Early Cloth Production

Researched by Heritage Advisory Group

Exeter was the centre of the woollen cloth trade in the South West from the medieval period through to the late eighteenth century. By 1700 it involved 1,200 weavers. Many of the cloth merchants belonged to the Guild of the Weavers, Fullers and Shearmen and their headquarters are still at the impressive Tuckers Hall in Fore Street.

The fulling mills and water wheels beside the river Exe provided the power to ‘full’ the cloth – initially kersey and later mostly ‘serge’. When Celia Fiennes visited Exeter in 1698 she wrote ‘the whole town and surrounding countryside for at least 20 miles round is employed in spinning, weaving, dressing and scouring, fulling and drying of serges. It turns the most money in a week of anything in England’.

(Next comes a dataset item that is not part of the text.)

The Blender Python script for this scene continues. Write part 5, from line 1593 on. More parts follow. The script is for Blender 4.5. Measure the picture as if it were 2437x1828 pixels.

Stale urine was used to wash the cloth as it contained cleansing agents ammonia and potash. A wooden holding cradle and large hammers, driven by the water wheel, were used to cleanse it further and thicken the fibres. The resulting cloth was then washed in river water to prevent it shrinking and hung on sheds or in rack fields to dry.

The saying ’on tenterhooks’ comes from hanging the serge on tenters, using tenterhooks. The fulling mills were surrounded by fields of racks otherwise known as tenter grounds. Some of these cloth racks were situated on what was later known as Mount Dinham. By 1800 Exeter lost its lead in regional cloth-making. It continued to produce some cloth but the sales were of interest locally rather than on an international scale.